Jakarta, Oerban.com – Agar masalah harga dan ketersediaan minyak goreng (migor) dapat selesai dengan tuntas, anggota Komisi VII DPR RI, Mulyanto, meminta pemerintah melakukan eradikasi (pemberantasan) peran dan pengaruh mafia migor berbasis wilayah.
Menurutnya pemerintah harus berani membuat kebijakan tegas menyeluruh tetapi berbasis wilayah. Sebuah kebijakan yang memadukan pendekatan industri, tata niaga dan pengawasan.
“Pemerintah harus mulai gerakan eradikasi (pemberantasan) mafia migor dengan memetakan secara spasial daerah-daerah rawan migor dan memberantasnya secara bertahap. dengan strategi ikan busuk, yakni memulainya dari kepala. Karena ikan membusuk dimulai dari kepala,” kata Mulyanto dalam keterangannya, Senin (30/5/2022).
“Ini penting karena selama ini kebijakan migor yang ada dan gagal terkesan bersifat parsial dan sektoral. Kita tidak ingin masalah migor ini berlarut-larut terus. Masih banyak persoalan lain yang perlu mendapat perhatian,” tambahnya.
Wakil Ketua FPKS DPR RI itu menyebut, dengan menggunakan pendekatan wilayah dari data produksi, konsumsi dan harga, maka setiap daerah dapat terpetakan menjadi daerah yang paling rawan (merah) seperti Jambi, DKI Jakarta dan Kalimantan Selatan dan menyusul daerah yang rawan (kuning) adalah Sumut, Riau dan Jawa Barat.
“Satu demi satu, setahap demi setahap, daerah-daerah ini harus dibebaskan dari cengkeraman mafia migor,” katanya.
Mulyanto menjelaskan suatu daerah disebut paling rawan atau rawan mafia migor karena tingkat potensi ketersediaan migor di daerah tersebut tinggi, namun di lapangan justru harga migornya jauh di atas HET. “Ini kan kontradiktif,” ucapnya.

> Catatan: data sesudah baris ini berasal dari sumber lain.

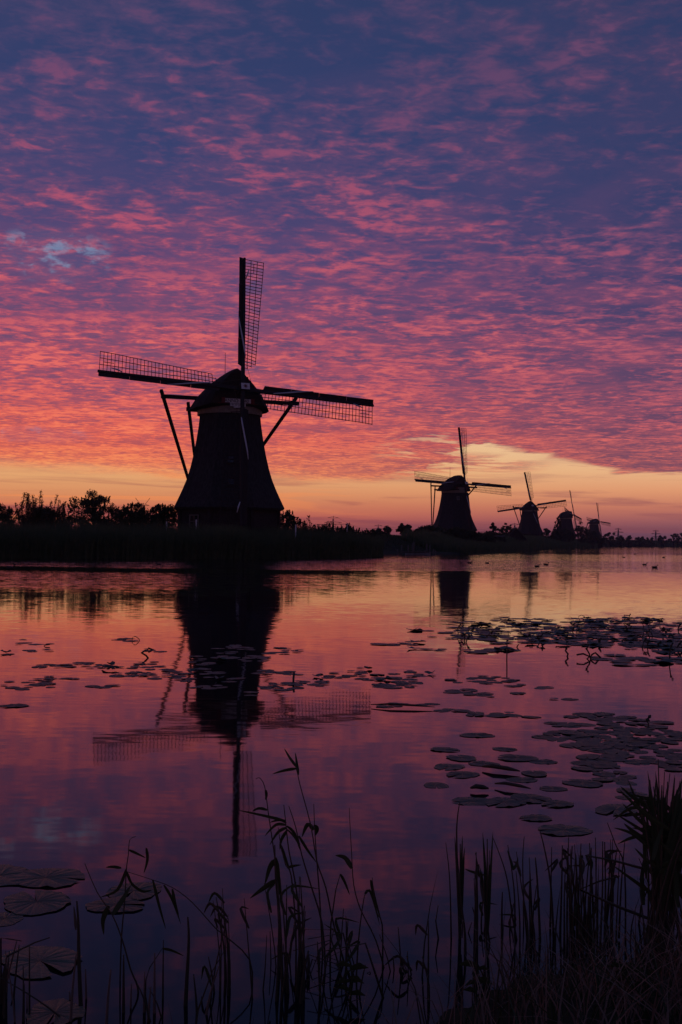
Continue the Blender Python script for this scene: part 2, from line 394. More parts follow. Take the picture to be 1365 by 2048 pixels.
# ------------------------------------------------------------------ terrain
SHORE = [(-900, -300), (-300, 20), (-120, 62), (-60, 74), (-26, 84), (-14, 92), (-7, 97.5), (-1, 106), (2.6, 116), (4.3, 128), (3.2, 136), (3.6, 143), (7.5, 149), (12, 151), (17, 158),
         (22, 178), (27.5, 205), (34, 240), (46, 290), (69, 372), (95, 460), (135, 610), (190, 830), (330, 1085), (900, 1500), (6000, 4000)]
NEAR = [(-1500, -900), (-60, -30), (-9, -1.6), (-3.6, 1.6), (-1.2, 2.9), (-.2, 3.35), (.25, 3.55), (.6, 3.95), (1.1, 4.2), (2.2, 4.9), (6, 9), (30, 70), (560, 1250), (1800, 3200)]
def seg_sd(P, poly):
    """signed distance of points (n,2) to an open polyline; positive on its left-hand side"""
    best = np.full(len(P), 1e12); sign = np.ones(len(P))
    A = np.array(poly, float)
    for i in range(len(A) - 1):
        a, b = A[i], A[i + 1]; ab = b - a
        t = np.clip(((P - a) @ ab) / (ab @ ab), 0, 1)
        q = a + t[:, None] * ab; d = np.hypot(*(P - q).T)
        cr = ab[0] * (P[:, 1] - a[1]) - ab[1] * (P[:, 0] - a[0])
        up = d < best - 1e-9
        best = np.where(up, d, best); sign = np.where(up, np.sign(cr), sign)
    return best * sign
def sst(x, a, b):
    t = np.clip((x - a) / (b - a), 0, 1); return t * t * (3 - 2 * t)
def ground_z(P):
    P = np.asarray(P, float).reshape(-1, 2)
    d1 = seg_sd(P, SHORE)                                  # >0 : far (mill) side
    d2 = -seg_sd(P, NEAR)                                  # >0 : camera side
    y = P[:, 1]
    top = 1.5 + .9 * sst(y, 125, 160)
    h1 = -1.2 * sst(-d1, 0, 6) + .25 * sst(d1, 0, .8) + (top - .25) * sst(d1, 2.5, 11) - (top - .2) * sst(d1, 26, 60)
    h2 = -1.2 * sst(-d2, 0, 5) + .10 * sst(d2, 0, .5) + .22 * sst(d2, .4, 3)
    return np.where(d2 > -8, np.maximum(h2, np.where(d1 > -8, h1, -2)), h1)
def gz(x, y): return float(ground_z([(x, y)])[0])

def build_ground():
    rad = np.concatenate([np.linspace(.4, 8, 46)[:-1], np.geomspace(8, 3500, 250)])
    ang = np.concatenate([np.linspace(-180, -30, 50)[:-1], np.linspace(-30, 30, 241), np.linspace(30, 180, 50)[1:-1]])
    rr, aa = np.meshgrid(rad, np.radians(ang), indexing='ij')
    xy = np.stack([rr * np.sin(aa), rr * np.cos(aa)], -1).reshape(-1, 2)
    z = ground_z(xy)
    v = np.column_stack([xy, z]); v = np.vstack([v, [[0, 0, gz(0, 0)]]])
    nr, na = rr.shape; I = np.arange(nr * na).reshape(nr, na); J = np.roll(I, -1, axis=1)
    f = np.stack([I[:-1], I[1:], J[1:], J[:-1]], -1).reshape(-1, 4)[:, ::-1]
    me = mesh_np('ground', v, f, M['soil'], True)
    link('ground', me, kind='structure')
    R0 = 3520; n = 96
    vs = [(R0 * math.cos(2 * math.pi * i / n), R0 * math.sin(2 * math.pi * i / n), 0) for i in range(n)]
    me = bpy.data.meshes.new('water'); me.from_pydata(vs, [], [tuple(range(n))]); me.materials.append(M['water'])
    link('water', me, kind='structure')
build_ground()

# ------------------------------------------------------------------ windmills
OCT = [(14.0, 3.02), (12.5, 3.18), (11.0, 3.42), (9.6, 3.70), (8.3, 4.02), (7.3, 4.34), (6.4, 4.72), (5.6, 5.10), (5.0, 5.40), (4.6, 5.60)]
Z0 = 1.6                                                    # the mill's ground level above the water
def octring(r, z, rot=0.0, n=8):
    return [Vector((r * math.cos(rot + 2 * math.pi * i / n), r * math.sin(rot + 2 * math.pi * i / n), z)) for i in range(n)]
def make_tower_meshes():
    a0 = R(22.5)
    b = MB(); vs = []; fs = []
    prof = [(z - Z0, r) for z, r in OCT] + [(4.42 - Z0, 5.45), (4.5 - Z0, 4.6)]
    for z, r in prof: vs += octring(r, z, a0)
    for k in range(len(prof) - 1):
        for i in range(8):
            j = (i + 1) % 8; fs.append((k * 8 + i, (k + 1) * 8 + i, (k + 1) * 8 + j, k * 8 + j))
    fs.append(tuple(range(8)))
    b.add(vs, fs)
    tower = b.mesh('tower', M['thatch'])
    b = MB(); vs = octring(4.95, 4.55 - Z0, a0) + octring(5.05, -.8, a0)
    fs = [(i, 8 + i, 8 + (i + 1) % 8, (i + 1) % 8) for i in range(8)]
    b.add(vs, fs)
    # corner pilasters
    for i in range(8):
        p = octring(5.02, 0, a0)[i]; b.box((p.x, p.y, (4.5 - Z0 - .8) / 2), (.28, .28, 4.5 - Z0 + .8), Matrix.Rotation(a0 + i * R(45), 3, 'Z'))
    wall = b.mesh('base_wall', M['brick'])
    b = MB(); vs = octring(3.12, 13.48 - Z0, 0, 24) + octring(3.12, 14.12 - Z0, 0, 24) + octring(2.7, 14.12 - Z0, 0, 24) + octring(2.7, 13.48 - Z0, 0, 24)
    fs = []
    for k in range(3):
        for i in range(24): fs.append((k * 24 + i, k * 24 + (i + 1) % 24, (k + 1) * 24 + (i + 1) % 24, (k + 1) * 24 + i))
    for i in range(24): fs.append((72 + i, 72 + (i + 1) % 24, (i + 1) % 24, i))
    b.add(vs, fs); neck = b.mesh('neck_ring', M['cream'])
    return tower, wall, neck
def cap_mesh():
    prof = [(1.0, 0), (.94, .12), (.82, .32), (.70, .45), (.56, .60), (.40, .74), (.22, .88), (.10, .95), (0, 1.0)]
    secs = [(-3.15, 2.55, 3.35, 14.15), (-2.6, 3.15, 3.62, 13.95), (-1.5, 3.62, 3.80, 13.82), (0, 3.78, 3.75, 13.78), (1.6, 3.55, 3.35, 13.80), (2.8, 3.0, 2.7, 13.9), (3.6, 2.2, 1.9, 14.0), (4.0, 1.2, 1.0, 14.1)]
    vs = []; n = 2 * len(prof) - 1
    for y, w, h, z in secs:
        ring = [(-x * w, y, z - Z0 + q * h) for x, q in prof] + [(x * w, y, z - Z0 + q * h) for x, q in reversed(prof[:-1])]
        vs += ring
    fs = [(k * n + i, k * n + i + 1, (k + 1) * n + i + 1, (k + 1) * n + i) for k in range(len(secs) - 1) for i in range(n - 1)]
    for k in range(len(secs) - 1): fs.append((k * n, (k + 1) * n, (k + 1) * n + n - 1, k * n + n - 1))   # underside
    fs.append(tuple(range(n))); fs.append(tuple((len(secs) - 1) * n + i for i in reversed(range(n))))
    b = MB(); b.add(vs, fs)
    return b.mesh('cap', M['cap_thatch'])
def lat_w(r): return 1.40 + .62 * (r - 2.0) / 11.8           # lattice width
def lat_y(r, x): return x * math.tan(R(26) * max(0, 1 - (r - 1.5) / 11.0) + R(2))   # weather (twist)
def sail_meshes(lod):
    S = {}
    b = MB(); b.beam((0, 0, .1), (0, 0, 14.0), .36, .34, up=(0, 1, 0), w2=.20, h2=.2)
    S['stock'] = b.mesh('sail', M['redwood'])
    brd = []
    for q in range(4):                                     # wind boards along the leading side
        b = MB(); z0 = 2.15 + q * 2.95; z1 = z0 + 2.93
        w = .56
        x0, x1 = -.10, -w
        vs = [(x0, -.05, z0), (x1, -.18, z0 + (.18 if q == 0 else 0)), (x1 - .02, -.18, z1), (x0, -.05, z1)]
        vs += [(a, c + .035, d) for a, c, d in vs]
        b.add(vs, [(0, 1, 2, 3), (7, 6, 5, 4), (0, 4, 5, 1), (1, 5, 6, 2), (2, 6, 7, 3), (3, 7, 4, 0)])
        brd.append(b.mesh('wind_board', M['tar']))
    S['boards'] = brd
    nb = 34 if lod < 2 else 20
    th = .05 if lod == 0 else (.05 if lod == 1 else .07)
    bars = []
    for i in range(nb):
        r = 2.15 + (13.85 - 2.15) * i / (nb - 1)
        frac = 1.0 if i > 1 else (.36, .70)[i]
        x1 = lat_w(r) * frac + .05
        bars.append(((-.12, lat_y(r, -.1), r), (x1, lat_y(r, x1), r - .03)))
    laths = []
    for fr in (.34, .67, 1.0):
        i0 = {.34: 0, .67: 1, 1.0: 2}[fr]
        pts = []
        for i in range(i0, nb, 3):
            r = 2.15 + (13.85 - 2.15) * i / (nb - 1); x = lat_w(r) * fr; pts.append((x, lat_y(r, x) - .03, r))
        r = 13.85; x = lat_w(r) * fr; pts.append((x, lat_y(r, x) - .03, r)); laths.append(pts)
    def lathmesh(pts, b):
        for p, q in zip(pts[:-1], pts[1:]): b.beam(p, q, th * 1.1, th * .8, up=(0, 1, 0))
    if lod < 2:
        S['bars'] = []
        for a, c in bars:
            b = MB(); b.beam(a, c, th, th, up=(0, 0, 1)); S['bars'].append(b.mesh('sail_bar', M['tar']))
        S['laths'] = []
        for pts in laths:
            b = MB(); lathmesh(pts, b); S['laths'].append(b.mesh('hem_lath', M['tar']))
        b = MB(); x = lat_w(13) * .5; b.beam((x, lat_y(13, x), 12.5), (x, lat_y(13, x), 13.5), th); S['laths'].append(b.mesh('hem_lath', M['tar']))
    else:
        b = MB()
        for a, c in bars: b.beam(a, c, th, th)
        for pts in laths: lathmesh(pts, b)
        S['lattice'] = b.mesh('lattice', M['tar'])
    # furled canvas laid across the blade, and its line to the hub
    b = MB(); b.tube([(.16, -.24, 3.2), (.05, -.27, 3.9), (-.22, -.30, 5.3), (-.48, -.30, 6.6), (-.60, -.24, 7.4)], [.05, .075, .08, .065, .04], 6)
    S['cloth'] = b.mesh('furled_sailcloth', M['cloth'])
    b = MB(); b.tube([(.16, -.24, 3.2), (.42, -.2, 2.0), (.95, -.1, .1)], .016 if lod == 0 else .02, 4)
    S['line'] = b.mesh('sail_line', M['rope'])
    b = MB(); b.tube([(.14, -.16, 11.7), (.30, -.2, 12.2), (.42, -.16, 12.75)], [.05, .075, .04], 6)
    S['knot'] = b.mesh('cloth_end', M['cloth'])
    return S
TOWER_M = make_tower_meshes(); CAP_M = cap_mesh(); SAIL_M = {k: sail_meshes(k) for k in (0, 1, 2)}
def window_part(root, face_ang, rad, z, w, h, panes=(2, 3), shut=False, name='window', m_frame='white', slope=0.0):
    """a framed window on an octagon face (radius = apothem)"""
    rot = Matrix.Translation((math.cos(face_ang) * rad, math.sin(face_ang) * rad, z)) @ Matrix.Rotation(face_ang + R(90), 4, 'Z') @ Matrix.Rotation(slope, 4, 'X')
    b = MB()
    for sx in (-1, 1): b.box((sx * (w / 2 + .03), 0, 0), (.07, .10, h + .14))
    b.box((0, 0, h / 2 + .035), (w - .01, .10, .07)); b.box((0, -.02, -h / 2 - .04), (w + .16, .16, .08))
    f = b.build(name, M[m_frame], root, matrix=rot)
    b = MB(); b.box((0, .03, 0), (w, .02, h)); b.build('pane', M['glassdark'], f)
    b = MB()
    for i in range(1, panes[0]): b.box((-w / 2 + w * i / panes[0], 0, 0), (.035, .04, h))
    for i in range(1, panes[1]): b.box((0, -.006, -h / 2 + h * i / panes[1]), (w, .035, .035))
    if b.v: b.build('glazing_bar', M[m_frame], f)
    return f
FONT = bpy.data.fonts.load('<builtin>') if '<builtin>' in bpy.data.fonts else None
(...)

Misalnya Jambi, kapasitas produksi migornya lebih dari 20 kali lipat dibanding jumlah konsumsinya. Namun harga migor di sana masih bertengger di angka Rp. 18.000 per kilogram. Padahal daerah sekelasnya, yakni Sumatera Barat, harga migor sudah Rp15.600 per kilogram.
DKI Jakarta, kapasitas produksi migor 7 kali lipat dibanding jumlah konsumsinya. Harga migor di DKI masih sebesar Rp. 19.850 per kilogram. Padahal Banten dan Jawa Barat, yang merupakan wilayah produksi migor yang sama, memiliki harga migor curah masing-masing sebesar Rp16.750 dan Rp18.400 per kilogram.
Bandingkan dengan NTB, yang tidak memiliki kapasitas produksi, namun harga migor curahnya Rp19.750. Sedikit di bawah harga migor curah di DKI.
Sementara Kalimantan Selatan dengan kapasitas produksi migor 10x lipat dibanding jumlah konsumsinya. Namun harga migor curah di sana masih tinggi di angka Rp. 18.600 per kilogram. Sementara daerah sekelasnya, yakni Kalimantan Barat, harga migor sudah Rp15.600 pe kilogram.
“Kondisi ini memperlihatkan, bahwa potensialitas produksi migor yang tinggi, tidak menghasilkan aktualitas implikasi pada keberlimpahan dan keterjangkauan harga migor. Berarti ada persoalan di sisi distribusi,” tandas Mulyanto.